Following the signing of the Iran nuclear deal, Obama administration, began in January 2016, to issue licenses on a “case-by case basis” to sell commercial aircrafts to Iran. Iran has since signed an agreement with US based Boeing for 80 commercial planes and with Europe based Airbus for another 100; Airbus has already begun delivering some of the aircrafts. The move by Congress to derail the sale of aircrafts to Iran could endanger Boeing’s $8 billion deal with Iran, despite reassuring statements that the deal is still safe.

Also known as Strengthening Oversight of Iran’s Access to Finance Act, the H.R. 4324 will require the Secretary of Treasury, to certify, no later than 30 days after authorizing a transaction (and every 180 days thereafter), that the transaction will not “benefit” an Iranian person that “has knowingly transported items used for proliferation of weapons mass destruction…. And has knowingly provided transportation services or material support for any persons under Executives Orders 13224, 13882, or 13572….”The language of text is vague and can raise further questions. For example, the word “benefit” can be interpreted in many ways, since it is not clearly defined in the text of the bill. It is further not clear whether the Treasury would stop issuing licenses to Iran Air if for example, it sells a domestic ticket to a person who is on the Treasury Department’s Specially Designated National (SDN) list. Richard Nephew, a sanctions expert for the US negotiations team argues “Just because a terrorist flies on United [Airlines], we don’t typically sanction United for those sorts of things.” This can complicate Treasury Department’s process for issuing licenses.

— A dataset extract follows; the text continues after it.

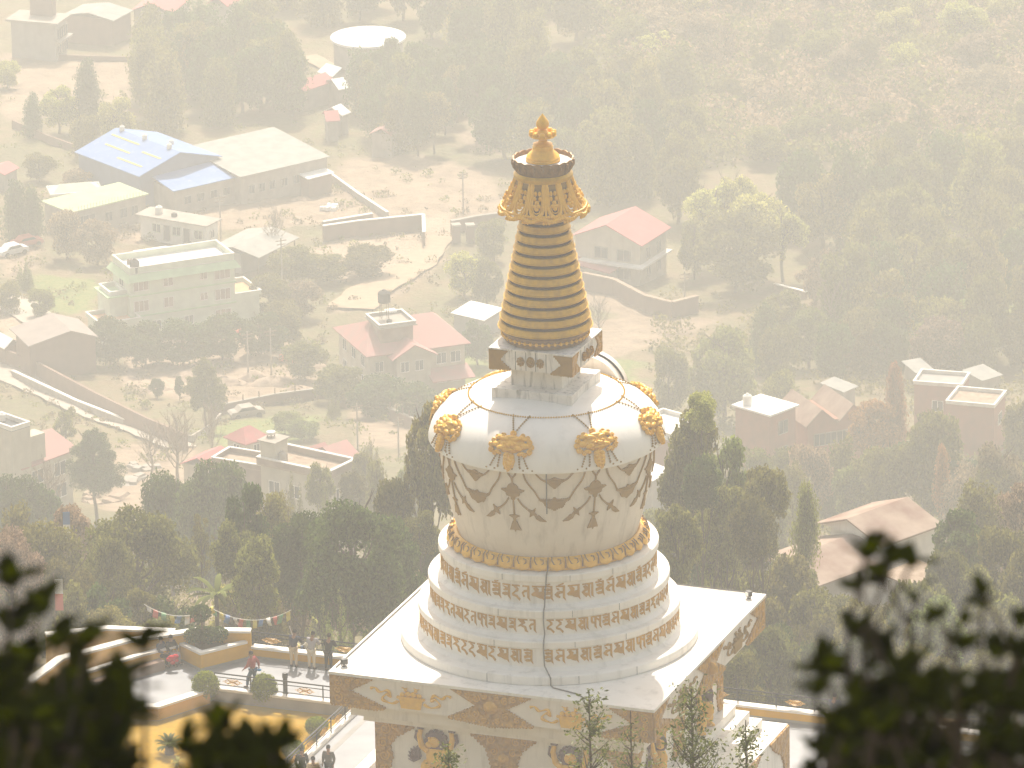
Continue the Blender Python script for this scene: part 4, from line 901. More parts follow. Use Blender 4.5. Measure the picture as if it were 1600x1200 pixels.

Given the strong international support for the JCPOA, Congress seems to be reluctant to take any direct action that could jeopardize the Iran nuclear deal. After President Trump decertified Iran’s compliance to the Iran nuclear deal in October, Congress, according to the Iran Nuclear Review Act (INARA) had 60 days to decide whether to re-impose the previously lifted sanctions; nevertheless, it simply did not take any action, in effect, throwing the ball in President Trump’s court. This came after European Union recently sent a delegation to Washington to dissuade congressional leaders from re-imposing the sanctions, which could have led to the collapse of the deal.

The fate of this bill remains to be unknown, since the Republicans have a fragile majority in the Senate, and Democratic senators are reluctant to vote in favor of any bill that could endanger the JCPOA. Republican senators who currently have 52 seats in the Senate, would need eight Democratic senators onboard to pass the legislation, in order to be able to send it to the White House for President Trump’s signature. While it is unlikely at the moment that the bill will actually be enacted to a law, the H.R. 4324 is significant in a sense that it is yet another attempt to torpedo President Obama’s landmark nuclear agreement with Iran. The move can further be interpreted as a strategy to dissuade Airbus and Boeing from doing business with Iran, in effect depriving Iran of the benefits envisioned in the framework of JCPOA. Further, if the bill is enacted to a law, it is possible that the European Union (EU) will enact countermeasures to protect its legitimate businesses with Iran; a move that can further distance the EU from the United States.

*Sina Azodi is an Iranian Ph.D. student in Political Science and a researcher at University of South Florida’s Center for Strategic and Diplomatic Studies. He focuses on Iran’s foreign policy and US-Iranian relations.